═══ GIVEN MATERIAL ═══

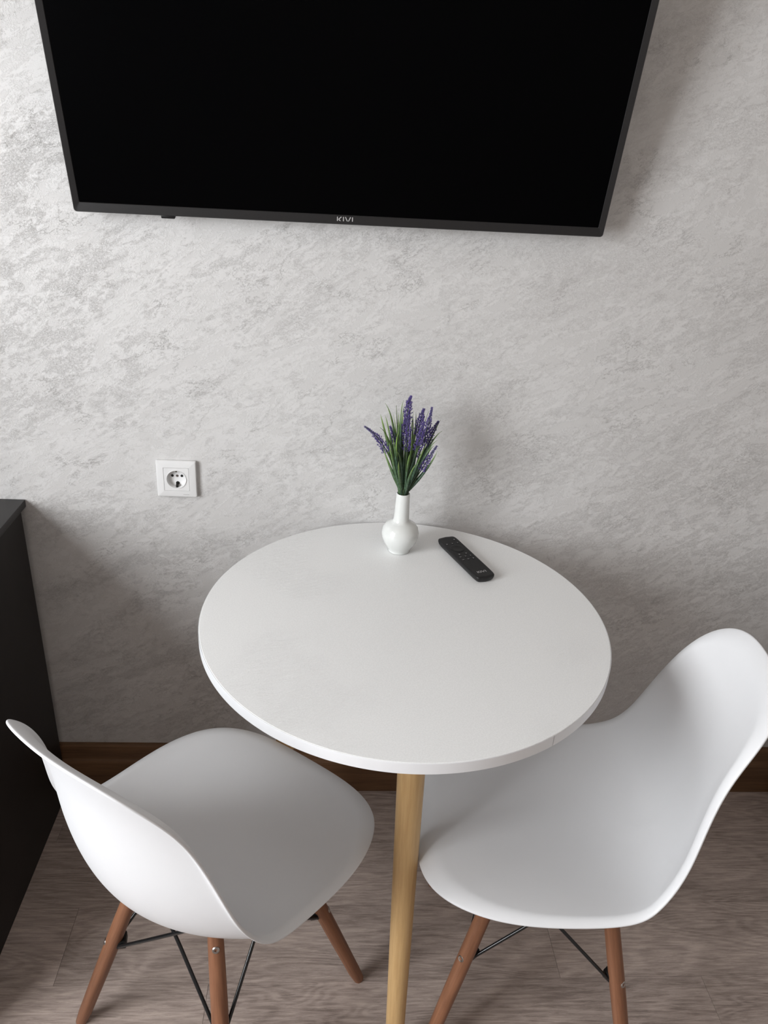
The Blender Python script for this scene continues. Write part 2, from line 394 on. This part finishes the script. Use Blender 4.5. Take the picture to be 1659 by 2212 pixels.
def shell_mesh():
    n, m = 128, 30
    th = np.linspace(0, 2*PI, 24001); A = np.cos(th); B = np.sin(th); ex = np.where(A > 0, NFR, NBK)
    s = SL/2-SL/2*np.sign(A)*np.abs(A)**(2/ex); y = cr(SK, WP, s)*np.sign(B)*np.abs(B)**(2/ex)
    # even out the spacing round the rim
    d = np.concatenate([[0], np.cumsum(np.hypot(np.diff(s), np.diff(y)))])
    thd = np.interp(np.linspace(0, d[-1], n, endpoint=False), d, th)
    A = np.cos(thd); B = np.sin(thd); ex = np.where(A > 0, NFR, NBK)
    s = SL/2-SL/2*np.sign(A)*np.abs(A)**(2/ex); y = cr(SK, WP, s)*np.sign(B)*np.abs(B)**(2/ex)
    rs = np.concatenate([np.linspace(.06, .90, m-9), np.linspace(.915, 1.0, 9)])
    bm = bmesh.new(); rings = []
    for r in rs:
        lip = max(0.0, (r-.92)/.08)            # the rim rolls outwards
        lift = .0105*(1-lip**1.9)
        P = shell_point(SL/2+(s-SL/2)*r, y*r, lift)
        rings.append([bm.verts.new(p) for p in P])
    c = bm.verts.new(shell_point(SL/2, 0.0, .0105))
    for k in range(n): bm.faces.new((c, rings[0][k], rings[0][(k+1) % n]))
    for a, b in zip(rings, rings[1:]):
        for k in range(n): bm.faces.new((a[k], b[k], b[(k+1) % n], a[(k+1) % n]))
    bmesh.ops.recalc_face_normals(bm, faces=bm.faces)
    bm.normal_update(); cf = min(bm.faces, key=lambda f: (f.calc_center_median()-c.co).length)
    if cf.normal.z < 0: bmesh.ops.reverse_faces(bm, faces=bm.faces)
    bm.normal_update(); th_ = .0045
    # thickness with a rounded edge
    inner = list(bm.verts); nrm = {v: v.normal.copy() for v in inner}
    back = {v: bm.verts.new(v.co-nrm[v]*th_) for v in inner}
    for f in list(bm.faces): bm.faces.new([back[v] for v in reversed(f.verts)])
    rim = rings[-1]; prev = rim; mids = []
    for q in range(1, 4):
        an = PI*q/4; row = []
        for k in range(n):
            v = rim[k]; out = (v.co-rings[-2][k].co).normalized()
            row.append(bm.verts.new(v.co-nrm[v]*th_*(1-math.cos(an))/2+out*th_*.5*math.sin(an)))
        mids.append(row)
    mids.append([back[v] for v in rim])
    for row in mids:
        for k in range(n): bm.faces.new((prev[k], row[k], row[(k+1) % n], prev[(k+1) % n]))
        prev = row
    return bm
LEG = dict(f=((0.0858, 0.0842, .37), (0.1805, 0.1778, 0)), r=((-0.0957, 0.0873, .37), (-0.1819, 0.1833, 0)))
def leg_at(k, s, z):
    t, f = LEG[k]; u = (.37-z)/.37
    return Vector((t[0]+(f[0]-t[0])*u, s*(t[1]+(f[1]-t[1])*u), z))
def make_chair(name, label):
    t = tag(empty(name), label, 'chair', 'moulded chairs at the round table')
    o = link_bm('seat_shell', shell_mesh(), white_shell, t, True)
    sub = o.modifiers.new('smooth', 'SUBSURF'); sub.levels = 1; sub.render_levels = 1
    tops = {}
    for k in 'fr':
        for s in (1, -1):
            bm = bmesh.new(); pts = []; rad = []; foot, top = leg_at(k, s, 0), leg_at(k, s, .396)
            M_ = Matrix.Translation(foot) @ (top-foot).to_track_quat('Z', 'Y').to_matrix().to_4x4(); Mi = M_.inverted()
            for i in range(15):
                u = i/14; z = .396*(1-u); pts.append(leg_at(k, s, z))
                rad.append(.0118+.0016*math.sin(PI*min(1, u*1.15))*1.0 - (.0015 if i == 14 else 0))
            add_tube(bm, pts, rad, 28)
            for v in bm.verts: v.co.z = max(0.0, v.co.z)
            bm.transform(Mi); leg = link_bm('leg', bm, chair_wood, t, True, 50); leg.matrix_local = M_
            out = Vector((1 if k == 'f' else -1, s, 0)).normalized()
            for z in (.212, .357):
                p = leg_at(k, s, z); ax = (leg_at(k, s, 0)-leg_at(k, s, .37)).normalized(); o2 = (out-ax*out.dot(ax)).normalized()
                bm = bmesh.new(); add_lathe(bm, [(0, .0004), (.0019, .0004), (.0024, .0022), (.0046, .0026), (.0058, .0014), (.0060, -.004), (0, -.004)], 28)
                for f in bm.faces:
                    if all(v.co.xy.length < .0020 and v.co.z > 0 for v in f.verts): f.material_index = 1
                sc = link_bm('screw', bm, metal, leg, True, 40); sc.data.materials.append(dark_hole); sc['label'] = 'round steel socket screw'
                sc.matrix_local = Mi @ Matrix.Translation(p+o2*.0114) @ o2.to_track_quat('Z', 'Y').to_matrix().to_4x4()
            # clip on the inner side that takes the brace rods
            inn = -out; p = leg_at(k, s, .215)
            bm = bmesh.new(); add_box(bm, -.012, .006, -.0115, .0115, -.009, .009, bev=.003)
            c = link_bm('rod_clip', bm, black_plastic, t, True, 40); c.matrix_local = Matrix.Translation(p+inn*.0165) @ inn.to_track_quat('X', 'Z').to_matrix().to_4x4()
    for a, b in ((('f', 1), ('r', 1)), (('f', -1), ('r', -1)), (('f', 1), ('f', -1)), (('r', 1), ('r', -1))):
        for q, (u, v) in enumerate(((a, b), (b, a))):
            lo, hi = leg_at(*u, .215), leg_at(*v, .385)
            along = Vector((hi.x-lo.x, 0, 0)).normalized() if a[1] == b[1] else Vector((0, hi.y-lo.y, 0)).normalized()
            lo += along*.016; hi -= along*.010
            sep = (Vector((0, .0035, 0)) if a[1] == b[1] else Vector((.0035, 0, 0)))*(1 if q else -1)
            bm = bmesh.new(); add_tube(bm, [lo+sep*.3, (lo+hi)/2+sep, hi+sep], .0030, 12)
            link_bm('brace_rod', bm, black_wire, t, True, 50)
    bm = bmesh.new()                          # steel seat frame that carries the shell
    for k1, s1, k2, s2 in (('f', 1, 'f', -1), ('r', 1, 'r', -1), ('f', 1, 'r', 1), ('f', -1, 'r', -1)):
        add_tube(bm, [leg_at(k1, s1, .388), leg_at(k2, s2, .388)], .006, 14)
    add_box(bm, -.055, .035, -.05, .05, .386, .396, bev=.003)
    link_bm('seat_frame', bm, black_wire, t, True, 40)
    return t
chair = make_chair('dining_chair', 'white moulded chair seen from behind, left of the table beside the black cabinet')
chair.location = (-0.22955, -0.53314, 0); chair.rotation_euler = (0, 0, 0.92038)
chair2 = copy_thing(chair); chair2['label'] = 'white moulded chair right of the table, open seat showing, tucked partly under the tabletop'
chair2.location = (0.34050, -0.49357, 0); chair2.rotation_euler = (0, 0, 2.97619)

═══

WRITTEN REQUEST:
Quote all the lines above exactly as given. Do not include the pictures.

EXERCISE RESULT:
The Blender Python script for this scene continues. Write part 2, from line 394 on. This part finishes the script. Use Blender 4.5. Take the picture to be 1659 by 2212 pixels.
def shell_mesh():
    n, m = 128, 30
    th = np.linspace(0, 2*PI, 24001); A = np.cos(th); B = np.sin(th); ex = np.where(A > 0, NFR, NBK)
    s = SL/2-SL/2*np.sign(A)*np.abs(A)**(2/ex); y = cr(SK, WP, s)*np.sign(B)*np.abs(B)**(2/ex)
    # even out the spacing round the rim
    d = np.concatenate([[0], np.cumsum(np.hypot(np.diff(s), np.diff(y)))])
    thd = np.interp(np.linspace(0, d[-1], n, endpoint=False), d, th)
    A = np.cos(thd); B = np.sin(thd); ex = np.where(A > 0, NFR, NBK)
    s = SL/2-SL/2*np.sign(A)*np.abs(A)**(2/ex); y = cr(SK, WP, s)*np.sign(B)*np.abs(B)**(2/ex)
    rs = np.concatenate([np.linspace(.06, .90, m-9), np.linspace(.915, 1.0, 9)])
    bm = bmesh.new(); rings = []
    for r in rs:
        lip = max(0.0, (r-.92)/.08)            # the rim rolls outwards
        lift = .0105*(1-lip**1.9)
        P = shell_point(SL/2+(s-SL/2)*r, y*r, lift)
        rings.append([bm.verts.new(p) for p in P])
    c = bm.verts.new(shell_point(SL/2, 0.0, .0105))
    for k in range(n): bm.faces.new((c, rings[0][k], rings[0][(k+1) % n]))
    for a, b in zip(rings, rings[1:]):
        for k in range(n): bm.faces.new((a[k], b[k], b[(k+1) % n], a[(k+1) % n]))
    bmesh.ops.recalc_face_normals(bm, faces=bm.faces)
    bm.normal_update(); cf = min(bm.faces, key=lambda f: (f.calc_center_median()-c.co).length)
    if cf.normal.z < 0: bmesh.ops.reverse_faces(bm, faces=bm.faces)
    bm.normal_update(); th_ = .0045
    # thickness with a rounded edge
    inner = list(bm.verts); nrm = {v: v.normal.copy() for v in inner}
    back = {v: bm.verts.new(v.co-nrm[v]*th_) for v in inner}
    for f in list(bm.faces): bm.faces.new([back[v] for v in reversed(f.verts)])
    rim = rings[-1]; prev = rim; mids = []
    for q in range(1, 4):
        an = PI*q/4; row = []
        for k in range(n):
            v = rim[k]; out = (v.co-rings[-2][k].co).normalized()
            row.append(bm.verts.new(v.co-nrm[v]*th_*(1-math.cos(an))/2+out*th_*.5*math.sin(an)))
        mids.append(row)
    mids.append([back[v] for v in rim])
    for row in mids:
        for k in range(n): bm.faces.new((prev[k], row[k], row[(k+1) % n], prev[(k+1) % n]))
        prev = row
    return bm
LEG = dict(f=((0.0858, 0.0842, .37), (0.1805, 0.1778, 0)), r=((-0.0957, 0.0873, .37), (-0.1819, 0.1833, 0)))
def leg_at(k, s, z):
    t, f = LEG[k]; u = (.37-z)/.37
    return Vector((t[0]+(f[0]-t[0])*u, s*(t[1]+(f[1]-t[1])*u), z))
def make_chair(name, label):
    t = tag(empty(name), label, 'chair', 'moulded chairs at the round table')
    o = link_bm('seat_shell', shell_mesh(), white_shell, t, True)
    sub = o.modifiers.new('smooth', 'SUBSURF'); sub.levels = 1; sub.render_levels = 1
    tops = {}
    for k in 'fr':
        for s in (1, -1):
            bm = bmesh.new(); pts = []; rad = []; foot, top = leg_at(k, s, 0), leg_at(k, s, .396)
            M_ = Matrix.Translation(foot) @ (top-foot).to_track_quat('Z', 'Y').to_matrix().to_4x4(); Mi = M_.inverted()
            for i in range(15):
                u = i/14; z = .396*(1-u); pts.append(leg_at(k, s, z))
                rad.append(.0118+.0016*math.sin(PI*min(1, u*1.15))*1.0 - (.0015 if i == 14 else 0))
            add_tube(bm, pts, rad, 28)
            for v in bm.verts: v.co.z = max(0.0, v.co.z)
            bm.transform(Mi); leg = link_bm('leg', bm, chair_wood, t, True, 50); leg.matrix_local = M_
            out = Vector((1 if k == 'f' else -1, s, 0)).normalized()
            for z in (.212, .357):
                p = leg_at(k, s, z); ax = (leg_at(k, s, 0)-leg_at(k, s, .37)).normalized(); o2 = (out-ax*out.dot(ax)).normalized()
                bm = bmesh.new(); add_lathe(bm, [(0, .0004), (.0019, .0004), (.0024, .0022), (.0046, .0026), (.0058, .0014), (.0060, -.004), (0, -.004)], 28)
                for f in bm.faces:
                    if all(v.co.xy.length < .0020 and v.co.z > 0 for v in f.verts): f.material_index = 1
                sc = link_bm('screw', bm, metal, leg, True, 40); sc.data.materials.append(dark_hole); sc['label'] = 'round steel socket screw'
                sc.matrix_local = Mi @ Matrix.Translation(p+o2*.0114) @ o2.to_track_quat('Z', 'Y').to_matrix().to_4x4()
            # clip on the inner side that takes the brace rods
            inn = -out; p = leg_at(k, s, .215)
            bm = bmesh.new(); add_box(bm, -.012, .006, -.0115, .0115, -.009, .009, bev=.003)
            c = link_bm('rod_clip', bm, black_plastic, t, True, 40); c.matrix_local = Matrix.Translation(p+inn*.0165) @ inn.to_track_quat('X', 'Z').to_matrix().to_4x4()
    for a, b in ((('f', 1), ('r', 1)), (('f', -1), ('r', -1)), (('f', 1), ('f', -1)), (('r', 1), ('r', -1))):
        for q, (u, v) in enumerate(((a, b), (b, a))):
            lo, hi = leg_at(*u, .215), leg_at(*v, .385)
            along = Vector((hi.x-lo.x, 0, 0)).normalized() if a[1] == b[1] else Vector((0, hi.y-lo.y, 0)).normalized()
            lo += along*.016; hi -= along*.010
            sep = (Vector((0, .0035, 0)) if a[1] == b[1] else Vector((.0035, 0, 0)))*(1 if q else -1)
            bm = bmesh.new(); add_tube(bm, [lo+sep*.3, (lo+hi)/2+sep, hi+sep], .0030, 12)
            link_bm('brace_rod', bm, black_wire, t, True, 50)
    bm = bmesh.new()                          # steel seat frame that carries the shell
    for k1, s1, k2, s2 in (('f', 1, 'f', -1), ('r', 1, 'r', -1), ('f', 1, 'r', 1), ('f', -1, 'r', -1)):
        add_tube(bm, [leg_at(k1, s1, .388), leg_at(k2, s2, .388)], .006, 14)
    add_box(bm, -.055, .035, -.05, .05, .386, .396, bev=.003)
    link_bm('seat_frame', bm, black_wire, t, True, 40)
    return t
chair = make_chair('dining_chair', 'white moulded chair seen from behind, left of the table beside the black cabinet')
chair.location = (-0.22955, -0.53314, 0); chair.rotation_euler = (0, 0, 0.92038)
chair2 = copy_thing(chair); chair2['label'] = 'white moulded chair right of the table, open seat showing, tucked partly under the tabletop'
chair2.location = (0.34050, -0.49357, 0); chair2.rotation_euler = (0, 0, 2.97619)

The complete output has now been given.